Thursday, November 6, 2014
The election and education reform
The Thomas Fordham Institute has a long post by Michael Petrilli on the implications of Tuesday's elections for educational reform and school choice. These are implications that all those who embrace the Church's social teachings should welcome (whether or not they welcome all or many of the other possible implications of those elections). A bit:
With a few exceptions, most of the races decided yesterday didn’t hinge on education reform. But the outcome will have big implications for education policy nonetheless. . . .
So here we are again, with Republicans winning stunning victories in races for governor’s mansions and statehouses nationwide. And once again this will be good for education reform, especially reforms of the school-choice variety. Voucher and tax-credit programs in Wisconsin, Florida, and Arizona will continue apace; charter caps may be lifted and bad laws amended in Massachusetts, Maryland, and Illinois; comprehensive reform efforts in New Mexico, Nevada, and Michigan have a new lease on life.

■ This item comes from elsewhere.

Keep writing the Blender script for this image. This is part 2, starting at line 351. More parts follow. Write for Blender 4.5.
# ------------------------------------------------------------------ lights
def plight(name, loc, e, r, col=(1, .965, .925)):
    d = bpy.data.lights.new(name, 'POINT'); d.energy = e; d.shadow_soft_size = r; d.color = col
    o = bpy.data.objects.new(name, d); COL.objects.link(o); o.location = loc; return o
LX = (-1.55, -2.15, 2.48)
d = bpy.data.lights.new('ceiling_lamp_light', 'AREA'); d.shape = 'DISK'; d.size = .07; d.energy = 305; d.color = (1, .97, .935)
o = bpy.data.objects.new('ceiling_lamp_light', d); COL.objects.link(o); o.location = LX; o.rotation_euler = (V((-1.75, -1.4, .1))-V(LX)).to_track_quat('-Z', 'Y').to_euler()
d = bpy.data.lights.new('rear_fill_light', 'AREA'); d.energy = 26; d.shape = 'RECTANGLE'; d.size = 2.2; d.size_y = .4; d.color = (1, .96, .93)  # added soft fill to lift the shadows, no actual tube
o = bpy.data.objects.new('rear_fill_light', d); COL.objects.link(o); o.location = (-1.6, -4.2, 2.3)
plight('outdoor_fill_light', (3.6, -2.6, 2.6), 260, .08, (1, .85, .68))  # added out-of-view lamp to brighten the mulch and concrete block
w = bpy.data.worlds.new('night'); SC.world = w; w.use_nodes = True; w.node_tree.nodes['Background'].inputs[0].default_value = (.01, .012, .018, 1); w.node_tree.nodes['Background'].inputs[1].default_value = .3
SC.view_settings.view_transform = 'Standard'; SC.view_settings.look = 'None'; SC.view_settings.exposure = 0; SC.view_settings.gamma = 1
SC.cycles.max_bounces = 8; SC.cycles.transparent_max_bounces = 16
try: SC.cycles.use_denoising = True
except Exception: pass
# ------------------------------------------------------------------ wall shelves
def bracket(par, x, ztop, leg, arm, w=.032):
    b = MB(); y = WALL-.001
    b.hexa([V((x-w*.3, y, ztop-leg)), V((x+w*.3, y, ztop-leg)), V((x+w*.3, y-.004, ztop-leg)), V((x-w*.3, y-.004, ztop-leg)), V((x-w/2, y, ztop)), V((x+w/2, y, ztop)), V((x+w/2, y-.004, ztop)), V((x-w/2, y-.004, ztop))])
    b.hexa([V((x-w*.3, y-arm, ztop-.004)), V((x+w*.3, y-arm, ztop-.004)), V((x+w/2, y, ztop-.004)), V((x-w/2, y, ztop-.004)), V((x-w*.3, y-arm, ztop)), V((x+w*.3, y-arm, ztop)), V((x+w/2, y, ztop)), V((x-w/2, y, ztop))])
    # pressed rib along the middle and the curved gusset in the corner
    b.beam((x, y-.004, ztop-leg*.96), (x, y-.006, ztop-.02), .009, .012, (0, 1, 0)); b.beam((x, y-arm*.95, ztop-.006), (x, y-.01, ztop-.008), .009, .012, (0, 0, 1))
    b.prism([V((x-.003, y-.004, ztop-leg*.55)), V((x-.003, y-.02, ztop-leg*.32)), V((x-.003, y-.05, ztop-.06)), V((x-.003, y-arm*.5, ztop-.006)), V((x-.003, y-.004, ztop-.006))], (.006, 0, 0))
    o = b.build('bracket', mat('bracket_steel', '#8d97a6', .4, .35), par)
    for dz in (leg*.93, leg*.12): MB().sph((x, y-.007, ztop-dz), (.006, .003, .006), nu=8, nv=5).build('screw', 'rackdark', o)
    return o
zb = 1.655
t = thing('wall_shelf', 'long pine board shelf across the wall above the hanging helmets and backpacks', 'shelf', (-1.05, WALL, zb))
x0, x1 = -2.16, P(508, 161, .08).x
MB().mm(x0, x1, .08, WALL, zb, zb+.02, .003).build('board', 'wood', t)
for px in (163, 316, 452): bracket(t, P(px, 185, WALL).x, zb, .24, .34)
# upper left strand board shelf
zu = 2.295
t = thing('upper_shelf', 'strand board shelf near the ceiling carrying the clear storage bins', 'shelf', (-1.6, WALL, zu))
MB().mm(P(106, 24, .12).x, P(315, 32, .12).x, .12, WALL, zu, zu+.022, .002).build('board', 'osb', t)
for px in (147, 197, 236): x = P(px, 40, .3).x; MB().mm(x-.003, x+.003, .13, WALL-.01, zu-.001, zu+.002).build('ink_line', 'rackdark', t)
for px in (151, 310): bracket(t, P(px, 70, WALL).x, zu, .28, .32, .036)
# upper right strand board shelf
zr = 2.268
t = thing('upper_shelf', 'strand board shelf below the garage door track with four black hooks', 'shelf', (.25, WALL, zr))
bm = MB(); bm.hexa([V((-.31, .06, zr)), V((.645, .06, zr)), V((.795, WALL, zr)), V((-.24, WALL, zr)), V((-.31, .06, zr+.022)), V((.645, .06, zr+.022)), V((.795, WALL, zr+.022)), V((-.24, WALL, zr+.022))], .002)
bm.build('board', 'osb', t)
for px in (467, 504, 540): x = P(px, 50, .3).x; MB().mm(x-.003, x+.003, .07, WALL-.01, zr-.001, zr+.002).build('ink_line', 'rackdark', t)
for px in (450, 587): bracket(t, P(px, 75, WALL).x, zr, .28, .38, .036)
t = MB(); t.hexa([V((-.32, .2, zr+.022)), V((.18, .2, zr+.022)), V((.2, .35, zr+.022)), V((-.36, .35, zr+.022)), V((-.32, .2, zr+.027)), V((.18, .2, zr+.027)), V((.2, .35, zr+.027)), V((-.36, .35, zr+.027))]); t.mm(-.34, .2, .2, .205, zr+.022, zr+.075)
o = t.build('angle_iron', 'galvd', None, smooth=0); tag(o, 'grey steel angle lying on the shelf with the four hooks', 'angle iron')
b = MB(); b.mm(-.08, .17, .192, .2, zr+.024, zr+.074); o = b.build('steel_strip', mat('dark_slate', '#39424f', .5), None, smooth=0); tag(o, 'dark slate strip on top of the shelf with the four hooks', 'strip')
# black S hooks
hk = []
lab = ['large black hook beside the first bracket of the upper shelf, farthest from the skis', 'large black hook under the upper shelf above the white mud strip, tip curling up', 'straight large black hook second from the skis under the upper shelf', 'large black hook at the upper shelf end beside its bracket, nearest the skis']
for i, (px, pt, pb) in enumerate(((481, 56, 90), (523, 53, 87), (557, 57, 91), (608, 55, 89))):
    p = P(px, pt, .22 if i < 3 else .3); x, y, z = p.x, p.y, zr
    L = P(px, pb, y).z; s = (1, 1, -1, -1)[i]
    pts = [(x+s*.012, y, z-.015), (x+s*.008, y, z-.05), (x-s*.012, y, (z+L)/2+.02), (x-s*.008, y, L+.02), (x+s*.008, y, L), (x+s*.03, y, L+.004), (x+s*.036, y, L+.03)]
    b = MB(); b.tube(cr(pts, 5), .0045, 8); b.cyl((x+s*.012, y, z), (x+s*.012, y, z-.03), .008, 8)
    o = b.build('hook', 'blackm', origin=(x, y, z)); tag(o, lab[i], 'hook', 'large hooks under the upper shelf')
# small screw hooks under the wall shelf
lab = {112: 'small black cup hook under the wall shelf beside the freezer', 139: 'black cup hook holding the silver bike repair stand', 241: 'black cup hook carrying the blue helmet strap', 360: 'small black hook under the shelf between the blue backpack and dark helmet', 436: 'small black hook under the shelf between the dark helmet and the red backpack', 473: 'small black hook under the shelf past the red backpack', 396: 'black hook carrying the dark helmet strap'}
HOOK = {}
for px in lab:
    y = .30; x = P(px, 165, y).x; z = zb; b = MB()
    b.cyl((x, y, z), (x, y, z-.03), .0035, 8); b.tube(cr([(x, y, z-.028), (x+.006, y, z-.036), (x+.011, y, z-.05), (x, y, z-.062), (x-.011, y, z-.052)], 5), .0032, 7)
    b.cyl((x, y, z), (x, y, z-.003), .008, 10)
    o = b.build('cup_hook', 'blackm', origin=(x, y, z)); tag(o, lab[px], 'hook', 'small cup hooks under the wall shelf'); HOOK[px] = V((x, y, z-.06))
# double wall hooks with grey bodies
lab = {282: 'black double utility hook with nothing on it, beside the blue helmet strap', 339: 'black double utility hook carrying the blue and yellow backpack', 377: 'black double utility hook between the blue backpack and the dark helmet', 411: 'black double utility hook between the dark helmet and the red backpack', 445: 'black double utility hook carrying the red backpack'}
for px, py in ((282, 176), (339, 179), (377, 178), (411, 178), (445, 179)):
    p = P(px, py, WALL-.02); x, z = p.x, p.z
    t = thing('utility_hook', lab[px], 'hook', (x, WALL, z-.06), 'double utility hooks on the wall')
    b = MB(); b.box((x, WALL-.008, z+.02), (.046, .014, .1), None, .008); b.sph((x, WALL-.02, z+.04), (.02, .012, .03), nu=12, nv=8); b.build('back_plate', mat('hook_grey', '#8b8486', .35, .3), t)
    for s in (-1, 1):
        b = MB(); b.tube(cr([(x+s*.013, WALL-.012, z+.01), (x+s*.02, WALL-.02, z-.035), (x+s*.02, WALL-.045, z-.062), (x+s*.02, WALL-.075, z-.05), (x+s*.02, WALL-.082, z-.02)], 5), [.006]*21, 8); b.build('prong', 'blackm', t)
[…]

There’s good news for reformers on the Democratic side of the aisle too, what with the teachers unions’ terrible, horrible, no good, very bad day signaling their waning influence. Of particular note is Rhode Island—Rhode Island!—which just elected a pro-education reform, pro-pension reform Democrat as governor and a bona fide charter school hero as lieutenant governor. All while voters in Providence rejected a union-backed convicted felon in favor of a charter supporter. Remarkable!